Optimierung mit Algorithmen, die von der Natur inspiriert sind
Kernstück von PrO4Bake ist eine Computersimulation, die für eine bessere, effizientere Auslastung der Maschinen sorgen soll. „Meistens gibt es irgendwo einen Flaschenhals, also eine Engstelle, die ständig ausgelastet ist und so die weiteren Arbeiten behindert“, beschreibt Prof. Dr. Hitzmann. „Wenn man diese kennt, kann man auch etwas dagegen unternehmen. Unter Umständen hilft es, wenn der Bäcker in einen besseren Kneter oder einen neuen Ofen investiert.“
Das Team rund um Prof. Dr. Hitzmann nutzt für das Computermodell Optimierungsalgorithmen, die bisher in anderen Anwendungsbereichen eingesetzt worden sind: „Diese Optimierungsstrategien sind dabei der Natur abgeschaut, wie zum Beispiel der Partikel-Schwarm-Algorithmus. Er beschreibt das Verhalten von Vogelschwärmen beispielsweise bei der Suche nach Futterquellen. Wo eine Taube frisst, sind bald viele.“
Diese Herangehensweise erlaubt es, auch äußere Einflüsse auf den Produktionsprozess mit zu berücksichtigen. So ist Mehl ein Naturprodukt, das von Charge zu Charge variieren und unterschiedliche Verarbeitungs- und Backeigenschaften aufweisen kann. Auch bei der verwendeten Hefe handelt es sich um lebende Zellen, die sich unterschiedlich verhalten können.

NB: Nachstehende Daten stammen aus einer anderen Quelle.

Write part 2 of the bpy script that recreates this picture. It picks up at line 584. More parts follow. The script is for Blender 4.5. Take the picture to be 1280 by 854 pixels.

Ziel: Produktionsabläufe in kleinen und mittelgroßen Bäckereien optimieren
„Anders als in der großindustriellen Produktion können handwerklich arbeitende Bäckereien darauf individuell reagieren, und genau diese möchten wir unterstützen. Das Ziel soll es sein, unter den gegebenen Bedingungen die kürzeste Produktionszeit zu finden, dabei die Maschinen optimal auszunutzen, sowie die energetisch günstigste Version zu finden, also den Energieverbrauch und den CO2-Ausstoß zu minimieren.“
Am Ende soll eine Computeranwendung kleinen und mittelgroßen Bäckereien helfen, sich mit optimierten Backplänen an die wirklich benötigte Menge und Produktpalette anzupassen, um den Energieverbrauch und die Lebensmittelverschwendung zu senken. Die endgültige Umsetzung in einen nutzbaren Prototyp soll die Firma Siemens übernehmen. Die anschließende Kommerzialisierung erfolgt in Form von Schulungen für Bäckereien auf Grundlage der entwickelten Softwarelösung durch die Firma Campden BRI Ungarn in Zusammenarbeit mit dem Konsortium, um die Reichweite – zunächst in Europa – zu erhöhen.